Si l’argent est maître des corps et des énergies libidinales (voir l’hilarante scène de convulsion généralisée, au rythme d’une bossa nova d’ascenseur, lorsque Cléante prend la bague de son père pour l’offrir à Mariane), c’est donc aussi par le corps qu’on peut lui échapper. C’est une des autres idées de Lagarde qu’il convient de pointer. Au corps génialement désincarné de Poitrenaux, plein des textes de Cadiot et des voix qui le traversent habituellement, machine sublime à produire des univers, s’opposent par exemple les corps singuliers et ultrasexués de La Flèche (Julien Storini) ou de Frosine (Christèle Tual). Ces deux personnages ont vécu : leur habitus canaille résiste, même nu et même saoul (ou parce que nu et saoul, justement, dionysiaque), à l’assèchement maniaque d’Harpagon.
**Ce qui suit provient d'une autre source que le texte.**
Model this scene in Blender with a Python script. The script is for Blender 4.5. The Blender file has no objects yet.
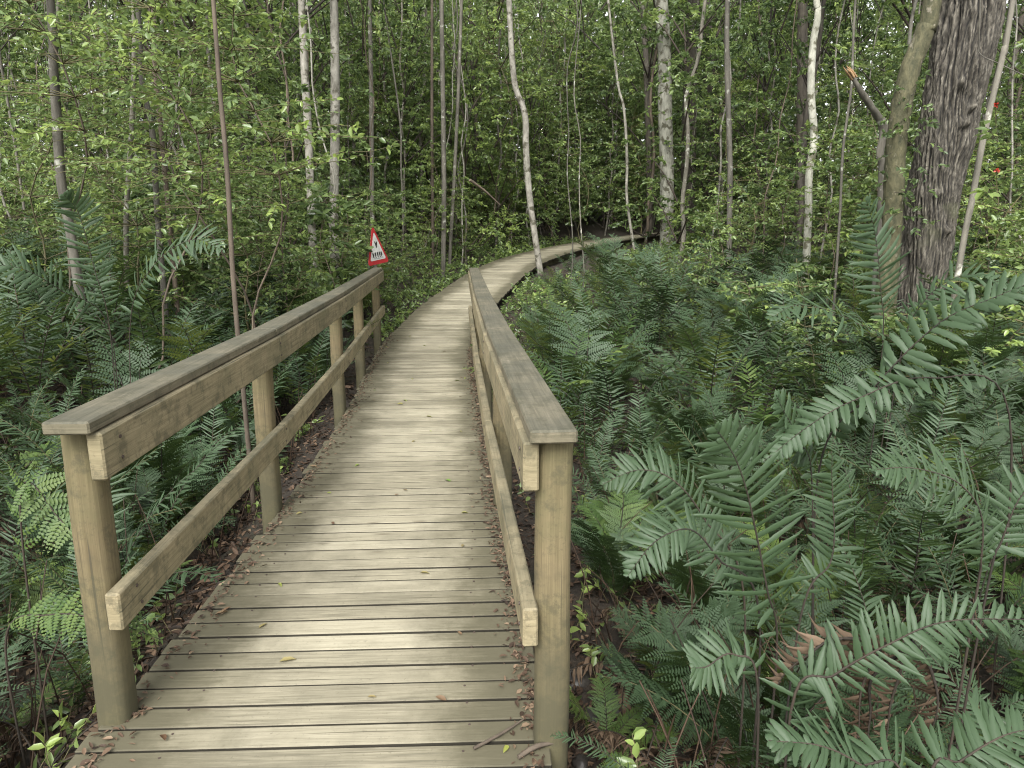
import bpy, math, random
import numpy as np
from mathutils import Vector, Matrix, noise as mnoise
random.seed(7); RS = np.random.RandomState(7)
S = bpy.context.scene; COL = S.collection
F = 711.0; TH = math.atan(149/711); H = 1.65

# ------------------------------------------------------------------ helpers
def at(px, py, Y):
    u = (px-512)/F; v = -(py-384)/F
    y = math.cos(TH)+math.sin(TH)*v; w = -math.sin(TH)+math.cos(TH)*v
    t = Y/y
    return Vector((u*t, Y, H+w*t))
def sstep(a, b, x):
    t = np.clip((np.asarray(x, float)-a)/(b-a), 0, 1); return t*t*(3-2*t)
def tag(o, label=None, cat=None, group=None, kind=None):
    if label: o['label'] = label
    if cat: o['category'] = cat
    if group: o['group'] = group
    if kind: o['kind'] = kind
    return o
def empty(name, loc, rz=0.0, sc=1.0):
    o = bpy.data.objects.new(name, None); COL.objects.link(o)
    o.location = loc; o.rotation_euler = (0, 0, rz); o.scale = (sc, sc, sc)
    o.empty_display_size = 0.1
    return o
def link(name, me, parent=None):
    o = bpy.data.objects.new(name, me); COL.objects.link(o)
    if parent: o.parent = parent
    return o
class MB:
    """collects numpy vertex / face blocks and makes one mesh"""
    def __init__(s): s.v=[]; s.f=[]; s.n=0; s.t=[]; s.m=[]; s.uv=[]
    def add(s, v, f, tint=0.5, mat=0, uv=None):
        v = np.asarray(v, float).reshape(-1, 3); f = np.asarray(f, int)
        s.v.append(v); s.f.append(f+s.n); s.n += len(v)
        s.t.append(np.broadcast_to(np.asarray(tint, float), (len(f),)))
        s.m.append(np.full(len(f), mat, int))
        s.uv.append(np.zeros((f.size, 2)) if uv is None else np.asarray(uv, float).reshape(-1, 2))
    def mesh(s, name, mats, smooth=True):
        me = bpy.data.meshes.new(name)
        V = np.concatenate(s.v); nf = sum(len(f) for f in s.f); nl = sum(f.size for f in s.f)
        me.vertices.add(len(V)); me.vertices.foreach_set('co', V.ravel())
        me.loops.add(nl); me.polygons.add(nf)
        me.loops.foreach_set('vertex_index', np.concatenate([f.ravel() for f in s.f]))
        sizes = np.concatenate([np.full(len(f), f.shape[1], int) for f in s.f])
        me.polygons.foreach_set('loop_start', np.concatenate([[0], np.cumsum(sizes)[:-1]]))
        me.polygons.foreach_set('material_index', np.concatenate(s.m))
        me.polygons.foreach_set('use_smooth', np.full(nf, smooth))
        a = me.attributes.new('tint', 'FLOAT', 'FACE'); a.data.foreach_set('value', np.concatenate(s.t))
        u = me.uv_layers.new(name='UVMap'); u.data.foreach_set('uv', np.concatenate(s.uv).ravel())
        for m in (mats if isinstance(mats, (list, tuple)) else [mats]): me.materials.append(m)
        me.update(calc_edges=True); me.validate()
        return me
    def build(s, name, mats, parent=None, smooth=True):
        return link(name, s.mesh(name, mats, smooth), parent)

def nrm(a): return a/np.maximum(np.linalg.norm(a, axis=-1, keepdims=True), 1e-9)
def tube(mb, pts, rad, n=8, tint=0.5, mat=0, wob=0.0, seed=0, cap=True):
    P = np.asarray([tuple(p) for p in pts], float); R = np.broadcast_to(np.asarray(rad, float), (len(P),))
    T = nrm(np.gradient(P, axis=0)); ref = np.array([1.0, 0.02, 0.01])
    if abs(T[:, 0]).mean() > 0.8: ref = np.array([0.0, 1.0, 0.03])
    A = nrm(np.cross(T, ref)); B = np.cross(T, A)
    th = np.linspace(0, 2*np.pi, n, endpoint=False)
    rs = np.random.RandomState(seed)
    rr = R[:, None]*(1+wob*rs.uniform(-1, 1, (len(P), n)))
    V = P[:, None]+rr[..., None]*(np.cos(th)[None, :, None]*A[:, None]+np.sin(th)[None, :, None]*B[:, None])
    m = len(P); i = np.arange(m-1)[:, None]*n; j = np.arange(n)[None]; k = (j+1) % n
    f = np.stack([i+j, i+k, i+n+k, i+n+j], -1).reshape(-1, 4)
    L = np.concatenate([[0], np.cumsum(np.linalg.norm(np.diff(P, axis=0), axis=1))])
    mb.add(V, f, tint, mat)
    if cap:
        for e, o in ((0, 1), (m-1, -1)):
            ring = V[e]; c = ring.mean(0)
            vv = np.vstack([ring, c[None]]); a = np.arange(n); b = (a+1) % n
            ff = np.stack([a, b, np.full(n, n)], -1) if o < 0 else np.stack([b, a, np.full(n, n)], -1)
            mb.add(vv, ff, tint, mat)
def smooth_pts(pts, n):
    P = np.asarray([tuple(p) for p in pts], float)
    if len(P) < 3:
        t = np.linspace(0, 1, n)[:, None]; return P[0]*(1-t)+P[-1]*t
    Q = np.vstack([2*P[0]-P[1], P, 2*P[-1]-P[-2]]); out = []
    for q in np.linspace(0, len(P)-1, n):
        i = min(int(q), len(P)-2); t = q-i; a, b, c, d = Q[i:i+4]
        out.append(0.5*((2*b)+(c-a)*t+(2*a-5*b+4*c-d)*t*t+(3*b-a-3*c+d)*t**3))
    return np.array(out)
def box(mb, c, ax, ay, az, tint=0.5, ch=0.004, mat=0, uoff=None):
    """chamfered box from its centre and three half-extent vectors; u runs along ax"""
    c = np.asarray(c, float); ax, ay, az = [np.asarray(a, float) for a in (ax, ay, az)]
    ly, lz = np.linalg.norm(ay), np.linalg.norm(az); lx = np.linalg.norm(ax)
    fy, fz, fx = max(1-ch/ly, .5), max(1-ch/lz, .5), max(1-ch/lx, .5)
    prof = [(-fy, -1), (fy, -1), (1, -fz), (1, fz), (fy, 1), (-fy, 1), (-1, fz), (-1, -fz)]
    xs = [(-1, .0), (-fx, 1), (fx, 1), (1, .0)]
    V = []; U = []
    if uoff is None: uoff = random.uniform(0, 50)
    per = [0]
    for k in range(8):
        a = np.array(prof[k])*[ly, lz]; b = np.array(prof[(k+1) % 8])*[ly, lz]; per.append(per[-1]+np.linalg.norm(b-a))
    for s, full in xs:
        for k in range(8):
            q = np.array(prof[k])
            if not full: q = np.array([np.clip(q[0], -fy, fy), np.clip(q[1], -fz, fz)])
            V.append(c+ax*s+ay*q[0]+az*q[1])
    f = []; uv = []
    for i in range(3):
        for k in range(8):
            k2 = (k+1) % 8
            f.append([i*8+k, (i+1)*8+k, (i+1)*8+k2, i*8+k2])
            u0, u1 = xs[i][0]*lx+uoff, xs[i+1][0]*lx+uoff
            uv += [(u0, per[k]+uoff*3), (u1, per[k]+uoff*3), (u1, per[k+1]+uoff*3), (u0, per[k+1]+uoff*3)]
    mb.add(V, np.array(f)[:, ::-1], tint, mat, np.array(uv).reshape(-1, 4, 2)[:, ::-1])
    for i, ordr in ((0, range(8)), (3, range(7, -1, -1))):
        uvc = []; ff = []
        for k in ordr:
            ff.append(i*8+k); q = prof[k]; uvc.append((uoff+q[0]*ly*.25, uoff*3+q[1]*lz))
        mb.add(V, np.array([ff])[:, ::-1], tint, mat, np.array(uvc)[::-1])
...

Autre corps qui interfère positivement, quoique pas toujours efficacement, c’est celui de Maître Jacques. Ce personnage transfonctionnel (« Est-ce à votre cocher, Monsieur, ou bien à votre cuisinier, que vous voulez parler ? car je suis l’un et l’autre ») devient ici en quelque sorte aussi transgenre : c’est une jeune actrice énergique, Louise Dupuis, qui l’interprète, bardée de tatouages. Est-ce pour cette raison qu’elle arrive à rendre crédible la scène la plus absurde de la pièce (IV, 5), où Maître Jacques tente de réparer un mensonge en lui opposant un quiproquo fagoté en mauvaise dialectique ? L’Avare, rappelle Lagarde, a eu pour sous-titre L’école du mensonge. Et de fait, dans cette famille dysfonctionnelle et entropique, le seul moyen de survivre est de dissimuler ou de duper, d’essayer de rationaliser des moments de désordre par un autre désordre. Mais pour s’en sortir et vivre réellement, sans doute faut-il quitter l’opposition binaire entre ordre et désordre (car comme Maître Jacques l’expérimente, « on [lui] donne des coups de bâton pour dire vrai ; et on [l]e veut pendre pour mentir ») : en quoi la queerisation que propose Lagarde comme adjuvant permet peut-être d’aller encore au-delà de la victoire d’Eros sur Thanatos, en repensant la question même de ce qui fait le sens de l’un avec l’autre, dans l’intersection de l’un et l’autre. Dans une version antérieure de la mise en scène, on voyait Jacques, assis, gratter le dos d’un Cléante posé sur ses cuisses, puis caresser et fesser le jeune homme pour son plus grand plaisir : ne reste qu’à appliquer cette leçon à l’économie réelle, et voir ce qui, au-delà de la lutte, peut encore ruisseler.
L’Avare mis en scène de Ludovic Lagarde à L’Odéon-Théâtre de l’Europe jusqu’au 30 juin.